* [STORED DATA]
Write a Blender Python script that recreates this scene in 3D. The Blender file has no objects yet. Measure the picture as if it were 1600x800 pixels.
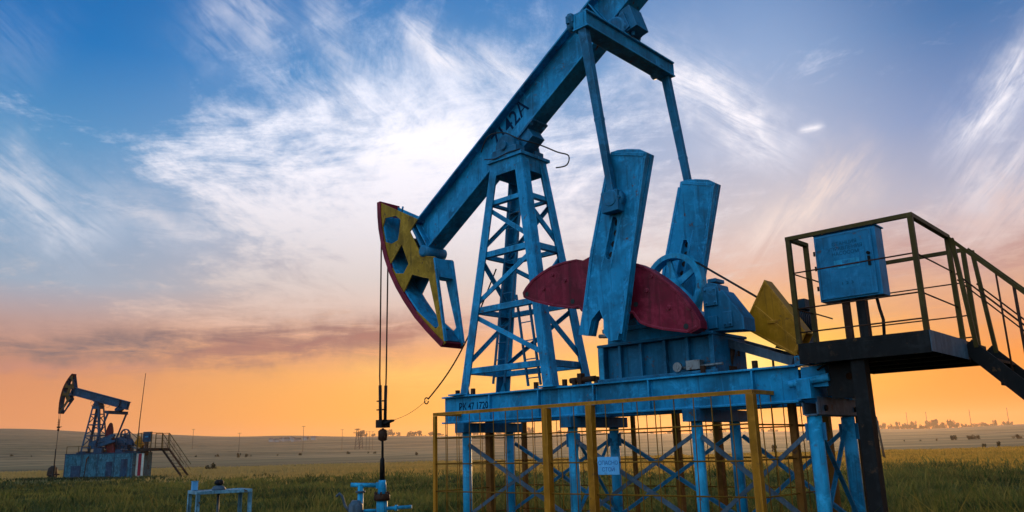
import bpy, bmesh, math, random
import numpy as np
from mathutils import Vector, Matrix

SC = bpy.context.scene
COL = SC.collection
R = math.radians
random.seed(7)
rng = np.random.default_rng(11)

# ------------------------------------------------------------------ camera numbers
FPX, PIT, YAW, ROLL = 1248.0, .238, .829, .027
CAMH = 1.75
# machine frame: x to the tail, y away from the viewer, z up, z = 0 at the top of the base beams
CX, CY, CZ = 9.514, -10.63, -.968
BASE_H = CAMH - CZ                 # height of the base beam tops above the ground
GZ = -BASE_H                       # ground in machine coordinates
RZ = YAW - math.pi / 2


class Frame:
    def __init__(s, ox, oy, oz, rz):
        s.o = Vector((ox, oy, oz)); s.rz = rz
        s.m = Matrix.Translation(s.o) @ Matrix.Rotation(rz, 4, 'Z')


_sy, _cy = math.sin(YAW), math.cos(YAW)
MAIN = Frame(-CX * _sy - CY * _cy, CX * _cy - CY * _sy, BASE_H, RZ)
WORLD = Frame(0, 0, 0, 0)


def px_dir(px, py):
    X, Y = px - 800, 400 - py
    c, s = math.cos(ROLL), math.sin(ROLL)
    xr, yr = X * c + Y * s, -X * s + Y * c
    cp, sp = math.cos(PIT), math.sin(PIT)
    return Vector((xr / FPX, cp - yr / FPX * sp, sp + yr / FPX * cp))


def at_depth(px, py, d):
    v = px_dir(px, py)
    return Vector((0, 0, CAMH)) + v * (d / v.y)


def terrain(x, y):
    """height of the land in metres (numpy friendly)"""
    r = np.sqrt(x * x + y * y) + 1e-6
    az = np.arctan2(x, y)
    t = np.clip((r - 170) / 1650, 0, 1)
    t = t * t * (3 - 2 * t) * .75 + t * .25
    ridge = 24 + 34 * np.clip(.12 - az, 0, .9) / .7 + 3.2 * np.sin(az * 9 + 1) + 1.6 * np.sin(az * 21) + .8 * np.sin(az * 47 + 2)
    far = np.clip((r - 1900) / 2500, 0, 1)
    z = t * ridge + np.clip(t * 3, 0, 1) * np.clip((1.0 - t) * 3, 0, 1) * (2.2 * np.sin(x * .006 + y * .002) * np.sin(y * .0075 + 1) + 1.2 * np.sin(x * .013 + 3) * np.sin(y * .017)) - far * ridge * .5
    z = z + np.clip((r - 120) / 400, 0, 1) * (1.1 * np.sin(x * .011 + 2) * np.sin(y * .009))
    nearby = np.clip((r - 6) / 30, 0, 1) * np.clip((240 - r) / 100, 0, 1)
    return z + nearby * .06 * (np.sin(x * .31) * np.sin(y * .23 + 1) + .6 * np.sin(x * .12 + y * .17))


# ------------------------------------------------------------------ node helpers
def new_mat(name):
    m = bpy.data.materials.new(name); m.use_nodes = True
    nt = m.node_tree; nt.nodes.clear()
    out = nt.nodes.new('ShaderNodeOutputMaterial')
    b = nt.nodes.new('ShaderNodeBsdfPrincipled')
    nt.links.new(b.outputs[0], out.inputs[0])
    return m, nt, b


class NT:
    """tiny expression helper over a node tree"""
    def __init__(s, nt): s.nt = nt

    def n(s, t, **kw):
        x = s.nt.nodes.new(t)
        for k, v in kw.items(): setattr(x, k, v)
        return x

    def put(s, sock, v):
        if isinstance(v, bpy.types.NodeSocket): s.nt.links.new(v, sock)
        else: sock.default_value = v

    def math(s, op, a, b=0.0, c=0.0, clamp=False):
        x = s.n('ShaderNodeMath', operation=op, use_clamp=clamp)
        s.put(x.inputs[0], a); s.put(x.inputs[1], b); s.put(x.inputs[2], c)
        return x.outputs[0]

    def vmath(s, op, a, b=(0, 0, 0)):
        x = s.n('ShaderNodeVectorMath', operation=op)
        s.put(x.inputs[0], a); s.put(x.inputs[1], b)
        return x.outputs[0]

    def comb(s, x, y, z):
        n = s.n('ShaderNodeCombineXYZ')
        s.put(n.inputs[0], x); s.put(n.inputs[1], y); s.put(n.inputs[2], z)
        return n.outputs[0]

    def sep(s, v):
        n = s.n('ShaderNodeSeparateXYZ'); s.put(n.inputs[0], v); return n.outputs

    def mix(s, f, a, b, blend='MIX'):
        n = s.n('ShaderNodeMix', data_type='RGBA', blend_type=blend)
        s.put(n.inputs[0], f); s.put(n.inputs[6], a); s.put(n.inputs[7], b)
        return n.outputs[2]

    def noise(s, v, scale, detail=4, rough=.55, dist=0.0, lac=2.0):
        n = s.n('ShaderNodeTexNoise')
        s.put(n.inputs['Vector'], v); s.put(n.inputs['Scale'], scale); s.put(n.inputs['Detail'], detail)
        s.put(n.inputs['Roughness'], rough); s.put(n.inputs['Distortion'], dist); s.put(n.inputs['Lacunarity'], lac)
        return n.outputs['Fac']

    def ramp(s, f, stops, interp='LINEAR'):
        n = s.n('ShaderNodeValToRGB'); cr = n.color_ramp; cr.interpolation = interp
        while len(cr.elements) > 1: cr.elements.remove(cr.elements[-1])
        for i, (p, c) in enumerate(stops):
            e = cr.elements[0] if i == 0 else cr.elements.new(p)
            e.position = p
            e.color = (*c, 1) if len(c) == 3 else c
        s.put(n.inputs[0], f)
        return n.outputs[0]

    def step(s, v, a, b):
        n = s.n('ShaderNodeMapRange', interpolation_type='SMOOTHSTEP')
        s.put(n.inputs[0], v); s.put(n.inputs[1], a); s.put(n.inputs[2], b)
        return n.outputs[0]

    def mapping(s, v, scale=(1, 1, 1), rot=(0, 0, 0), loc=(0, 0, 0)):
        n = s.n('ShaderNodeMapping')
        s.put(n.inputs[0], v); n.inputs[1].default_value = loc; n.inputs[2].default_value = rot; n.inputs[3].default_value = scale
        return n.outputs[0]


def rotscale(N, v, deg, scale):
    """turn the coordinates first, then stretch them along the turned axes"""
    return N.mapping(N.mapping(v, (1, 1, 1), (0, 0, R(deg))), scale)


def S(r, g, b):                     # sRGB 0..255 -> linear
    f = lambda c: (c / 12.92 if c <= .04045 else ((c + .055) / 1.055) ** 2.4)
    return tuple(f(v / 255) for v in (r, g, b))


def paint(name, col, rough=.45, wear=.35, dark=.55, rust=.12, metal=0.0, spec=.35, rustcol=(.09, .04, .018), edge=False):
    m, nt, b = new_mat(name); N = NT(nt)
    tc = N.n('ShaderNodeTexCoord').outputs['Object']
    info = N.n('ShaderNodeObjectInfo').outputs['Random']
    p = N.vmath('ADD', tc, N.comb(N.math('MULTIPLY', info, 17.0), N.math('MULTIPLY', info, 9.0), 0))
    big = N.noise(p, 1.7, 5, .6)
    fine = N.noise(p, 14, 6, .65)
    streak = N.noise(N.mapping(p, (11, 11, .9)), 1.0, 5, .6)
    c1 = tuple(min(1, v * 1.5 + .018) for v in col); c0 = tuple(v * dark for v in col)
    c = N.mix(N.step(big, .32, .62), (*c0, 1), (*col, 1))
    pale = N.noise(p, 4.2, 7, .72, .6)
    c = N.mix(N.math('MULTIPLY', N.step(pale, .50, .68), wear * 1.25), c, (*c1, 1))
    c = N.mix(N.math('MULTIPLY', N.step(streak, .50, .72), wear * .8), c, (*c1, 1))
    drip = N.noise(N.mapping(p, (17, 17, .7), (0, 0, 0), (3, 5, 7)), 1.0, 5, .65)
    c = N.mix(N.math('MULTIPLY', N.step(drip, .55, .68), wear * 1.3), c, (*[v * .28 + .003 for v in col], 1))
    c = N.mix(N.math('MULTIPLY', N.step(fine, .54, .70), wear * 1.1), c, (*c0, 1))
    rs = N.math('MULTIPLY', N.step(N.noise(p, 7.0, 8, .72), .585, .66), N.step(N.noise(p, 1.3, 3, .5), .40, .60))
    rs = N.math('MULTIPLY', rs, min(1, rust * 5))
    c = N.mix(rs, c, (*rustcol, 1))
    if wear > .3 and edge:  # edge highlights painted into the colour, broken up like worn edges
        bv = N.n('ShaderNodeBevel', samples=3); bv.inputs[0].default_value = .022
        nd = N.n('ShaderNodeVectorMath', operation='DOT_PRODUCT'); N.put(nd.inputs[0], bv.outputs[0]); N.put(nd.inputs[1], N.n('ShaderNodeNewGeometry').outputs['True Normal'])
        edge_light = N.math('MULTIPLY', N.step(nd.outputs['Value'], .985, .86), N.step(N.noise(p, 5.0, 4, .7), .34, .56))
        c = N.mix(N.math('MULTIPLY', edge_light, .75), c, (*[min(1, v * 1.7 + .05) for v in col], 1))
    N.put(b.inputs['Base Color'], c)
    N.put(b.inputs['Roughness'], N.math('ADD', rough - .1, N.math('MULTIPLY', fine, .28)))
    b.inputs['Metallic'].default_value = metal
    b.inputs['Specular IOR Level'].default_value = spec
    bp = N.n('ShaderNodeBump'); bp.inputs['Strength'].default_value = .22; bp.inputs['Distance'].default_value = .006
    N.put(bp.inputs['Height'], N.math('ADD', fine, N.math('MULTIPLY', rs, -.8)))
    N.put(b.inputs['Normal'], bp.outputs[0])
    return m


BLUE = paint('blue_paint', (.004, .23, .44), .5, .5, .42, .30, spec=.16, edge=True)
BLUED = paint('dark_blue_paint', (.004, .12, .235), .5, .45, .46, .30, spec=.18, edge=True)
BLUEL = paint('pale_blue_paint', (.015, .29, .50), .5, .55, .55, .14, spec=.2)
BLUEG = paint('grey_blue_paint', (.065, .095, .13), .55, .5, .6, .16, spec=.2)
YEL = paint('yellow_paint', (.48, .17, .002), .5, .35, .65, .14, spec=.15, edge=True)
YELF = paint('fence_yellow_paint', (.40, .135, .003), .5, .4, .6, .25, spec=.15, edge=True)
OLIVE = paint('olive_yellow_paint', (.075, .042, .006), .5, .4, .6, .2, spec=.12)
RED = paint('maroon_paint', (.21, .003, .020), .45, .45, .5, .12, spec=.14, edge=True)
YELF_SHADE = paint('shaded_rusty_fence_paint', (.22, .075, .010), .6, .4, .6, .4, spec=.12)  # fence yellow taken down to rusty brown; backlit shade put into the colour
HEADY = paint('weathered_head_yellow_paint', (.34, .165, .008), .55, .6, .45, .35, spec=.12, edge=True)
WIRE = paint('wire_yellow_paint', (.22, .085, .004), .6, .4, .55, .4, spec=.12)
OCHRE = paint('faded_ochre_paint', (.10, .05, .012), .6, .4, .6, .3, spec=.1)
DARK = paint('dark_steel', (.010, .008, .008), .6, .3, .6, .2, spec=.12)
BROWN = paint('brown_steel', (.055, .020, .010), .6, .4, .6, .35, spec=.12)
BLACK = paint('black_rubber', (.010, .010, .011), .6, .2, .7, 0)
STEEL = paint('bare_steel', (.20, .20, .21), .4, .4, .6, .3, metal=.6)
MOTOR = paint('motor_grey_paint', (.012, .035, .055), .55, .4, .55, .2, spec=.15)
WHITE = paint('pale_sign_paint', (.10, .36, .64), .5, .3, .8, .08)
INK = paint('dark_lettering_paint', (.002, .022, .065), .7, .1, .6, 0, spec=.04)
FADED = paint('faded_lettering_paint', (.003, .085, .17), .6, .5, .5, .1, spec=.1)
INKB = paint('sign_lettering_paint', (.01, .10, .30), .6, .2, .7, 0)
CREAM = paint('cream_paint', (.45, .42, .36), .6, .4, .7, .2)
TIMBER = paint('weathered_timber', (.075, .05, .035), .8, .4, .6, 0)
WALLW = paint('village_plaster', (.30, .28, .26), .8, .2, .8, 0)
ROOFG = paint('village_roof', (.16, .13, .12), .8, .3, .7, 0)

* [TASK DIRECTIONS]
Omit the pictures, then repeat exactly each line from the beginning of the listing through the line with "from mathutils import Vector, Matrix".

* [SOLUTION TO THIS TASK]
Write a Blender Python script that recreates this scene in 3D. The Blender file has no objects yet. Measure the picture as if it were 1600x800 pixels.
import bpy, bmesh, math, random
import numpy as np
from mathutils import Vector, Matrix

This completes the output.